FISD is putting together a working group to “take a look at what we could do to move the ball forward”, Nichols adds. “We plan to put together a fairly nuts-and-bolts, here’s what works approach to dealing with IBEI. We are just getting started but there seems to be enough interest and willingness to commit resources to make it a reasonably high priority.” It will also participate in the reconvened WG8. “The ideal would be to get a critical mass of backing over the next six to 12 months to make WG8 a starting platform, but we consistently hear that before a proposed standard gets into the ISO process it needs to be better distilled.”

The task of creating standards for securities trade processing is not an easy one, he points out. “The things we are trying to standardise can’t be standardised in the same way as a manufacturing process because they are not static.”

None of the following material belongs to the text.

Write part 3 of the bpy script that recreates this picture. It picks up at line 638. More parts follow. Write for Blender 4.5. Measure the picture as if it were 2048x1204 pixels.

Nonetheless, he adds: “We are seeing some of our larger players on the banking and broker/dealer side getting to the point where the pain is high enough that they want to sit down and make something happen to get the standards process rolling.”

The problem is, Nichols reckons, “much of this is not ready to go into the ISO process”.
“There is still a belief that standardisation is necessary, but there is also a growing realisation that we can’t expect in some areas for standards to just be handed back to us on a platter.”